Celebrity Deathmatch
Showbiz has always had a thing for politics. Whether it was Hollywood and the White House, or Turkey’s celebrities showing up for Prime Minister Recep Tayyip Erdoğan’s “Vision 2023” campaign launch, one could hardly be surprised to see singers and filmmakers elbowing the powerbrokers. The thing that got a little stupid last week was the way some artists felt the need to be there.
This is a country where even with a single fake or ironic tweet criticizing the ruling Justice and Development Party (AK Party) leads to concerts getting cancelled, contracts with municipalities being ripped up, and artists and writers being placed on blacklists. A celebrity agent friend of mine told me last year that after the Gezi protests, Ankara had actually prepared a McCarthyesque blacklist and sent it to all commercial channels. These were the names of actors, singers and opinion leaders who would never be allowed to make money in showbiz anymore. “I saw the list,” he said. “Oddly enough, you are not on that list. I still don’t understand why they don’t let you anchor a TV show.” We both laughed.
Prime Minister Erdoğan’s vision thing was no different than his regular Tuesday speeches. The crowd was made up of the usual party heavyweights, but we also saw people like Ece Erken, whom I can barely recall as a morning TV show host. Surprisingly, she and her ideas somehow remind me of Elisabeth Hasselbeck of U.S. talk show The View. There were also older stars like Orhan Gencebay and Hülya Koçyiğit, who were also part of the “Wise People” groups that were asked by the government to prepare reports about the Kurdish solution process last year. Then, there was the iconic Şahan Gökbakar, the creator of Recep İvedik, who art critics think is the epitome of Tayyip Erdoğan’s voter base. As a gay icon, Bülent Ersoy, made a huge splash in the same conference room, but we did not see any shiny happy people rushing to take selfies with her.

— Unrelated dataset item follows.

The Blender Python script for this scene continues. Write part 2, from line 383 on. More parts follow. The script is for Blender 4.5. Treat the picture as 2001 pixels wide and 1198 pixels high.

Surprisingly, the art and entertainment scene has lived through an incredible decade during the AK Party’s years in government. A Nobel Prize in Literature and a Eurovision Song Contest victory both took place under the same government. But those days feel like a century away. The prime minister’s meeting was not an inauguration and these celebs were really not there to give their input. As Cengiz Semercioğlu from Hürriyet explained nicely in his article, these artists belong to record companies that regularly do business with the AK Party, so they really had no choice other than to show up. By this token, they were no different than the coal miners in Soma who had to go to party rallies to get their lunch tickets. Their companies actually told them to go.
The entertainment scene was almost like the last fortress to be conquered by the AK Party. Arts, entertainment and pop culture were the last obstacles to the “New Turkey” with conservative, Sunni values. Actors like Erdal Beşimçioğlu, who portrayed an iconic police chief with leftist views “Behzat Ç” on TV, is now forced to play a dark drama about a “coup-plot” against the prime minister. Another well-known actor, Cansel Elçin, also had to bow in and take part in a movie about the Turkish National Intelligence Agency (MİT) and how its boss was the target of Gülenist conspiracies.
Let’s call it as it is. This looks like blackmail.
The artists who showed up at the prime minister’s vision thing may just be the tip of the iceberg. I would advise domestic policy pundits to look more closely at the line-up of TV series and movies that will be on TV screens in the next season. Check out dramas that show well educated women taken as second-wives, mafia bosses portrayed as “heroes,” and older men marrying very young girls.
Recep İvedik’s farting guy may end up being a fun, nostalgic character.